Before we get any further, we’ll make a pit stop at the unimaginative details.

The Fiddly Bits
Designer: Jean-Louis Roubira
Publisher: Asmodee
Date Released: 2008
Number of Players: 3-6
Age Range: 8 and up
Setup Time: nominal
Play Time: less than 30 minutes
Game Mechanisms:
Simultaneous Action Selection

Game Flow:
Players have a hand of six picture cards, and each player takes turns as the storyteller. The storyteller picks one card from their hand and judging by the picture on the card, gives an audible clue to the other players. These clues can be as complex as a few sentences or as simple as a sound effect, but the clue has to relate to the picture on the card. Once the storyteller picks their card and gives their clue, they put their card face down on the table.

Then, the other players pick a card from their hand that best matches the clue the storyteller gave and puts their cards face down, next to the storyteller’s card. The storyteller shuffles the cards and reveals them in a line face up, labeling them with numbered chips. Every player – besides the storyteller – has to vote for which card they think is the storyteller’s card.


If the clue was too on the nose and everybody finds the correct card or the clue was too obscure and no one finds the correct card, the storyteller gets no points, and the other players score points. But if one or more players find the correct card, but not everyone, the storyteller gets 3 points, the player(s) who guessed correctly get 3 points, and players (who aren’t the storyteller) score 1 point for every vote for the card they played.


At the end of each round, players draw up to their hand size of six cards, and the duty of storyteller passes to the player on the left. The game ends when a player reaches 30 points or if you run out of cards. The player with the most points wins.

Dixit is weird, but it’s a great weird. You can have fun just looking at the pretty pictures on the cards, and people’s clues grant a portal into their brain. That might not be as good of a thing.

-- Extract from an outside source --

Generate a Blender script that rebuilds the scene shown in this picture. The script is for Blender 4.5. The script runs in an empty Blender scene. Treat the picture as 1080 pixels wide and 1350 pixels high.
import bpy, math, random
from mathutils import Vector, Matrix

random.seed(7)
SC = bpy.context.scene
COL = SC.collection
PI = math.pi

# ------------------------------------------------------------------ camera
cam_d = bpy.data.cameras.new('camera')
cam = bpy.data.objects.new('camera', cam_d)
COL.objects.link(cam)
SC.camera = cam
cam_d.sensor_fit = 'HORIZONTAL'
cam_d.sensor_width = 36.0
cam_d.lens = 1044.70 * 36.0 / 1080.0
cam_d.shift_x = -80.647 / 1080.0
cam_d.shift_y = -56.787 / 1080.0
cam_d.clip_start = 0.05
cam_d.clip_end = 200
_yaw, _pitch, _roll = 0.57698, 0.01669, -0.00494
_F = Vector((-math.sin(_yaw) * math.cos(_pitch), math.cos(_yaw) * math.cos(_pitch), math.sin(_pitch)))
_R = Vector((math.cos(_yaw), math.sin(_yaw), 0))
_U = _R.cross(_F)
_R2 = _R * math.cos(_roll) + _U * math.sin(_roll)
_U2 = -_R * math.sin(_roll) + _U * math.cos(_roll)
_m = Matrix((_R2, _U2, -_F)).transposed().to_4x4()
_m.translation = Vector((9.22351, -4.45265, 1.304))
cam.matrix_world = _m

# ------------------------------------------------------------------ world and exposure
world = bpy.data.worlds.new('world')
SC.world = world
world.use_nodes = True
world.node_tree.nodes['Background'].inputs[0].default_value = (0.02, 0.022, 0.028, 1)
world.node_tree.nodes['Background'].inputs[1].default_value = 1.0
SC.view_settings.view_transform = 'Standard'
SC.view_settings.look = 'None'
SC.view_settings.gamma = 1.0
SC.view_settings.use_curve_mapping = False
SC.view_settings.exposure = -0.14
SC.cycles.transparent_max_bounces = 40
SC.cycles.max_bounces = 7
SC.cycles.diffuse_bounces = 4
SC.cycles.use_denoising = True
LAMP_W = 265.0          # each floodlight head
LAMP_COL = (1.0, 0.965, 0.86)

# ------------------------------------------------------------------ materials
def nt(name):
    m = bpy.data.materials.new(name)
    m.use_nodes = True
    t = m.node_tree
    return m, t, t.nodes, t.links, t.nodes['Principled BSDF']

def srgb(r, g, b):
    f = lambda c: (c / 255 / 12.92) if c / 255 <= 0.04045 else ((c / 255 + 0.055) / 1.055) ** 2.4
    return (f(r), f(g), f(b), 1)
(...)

I only have two complains with Dixit: I don’t know how to classify the game, and it gets repetitive if you play the same cards with the same group of people. Both of these things aren’t real knocks on the game, and thankfully, Dixit has plenty of expansions to jazz up the cards. It’s fun and easy to play and learn. You can even mix up the gameplay. I played a game where we only used movie titles as the clues for the cards, and we had a heap of laughs.

Then, you have the wooden bunnies as play pieces. I think the first words out of my mouth when I opened the box were “Pink? I can be a pink bunny? Oh, I have to be the pink bunny.” Every game should offer pink.

A gorgeous game that makes your mind work in ways it doesn’t always work. You get to flex your imagination with this creative game.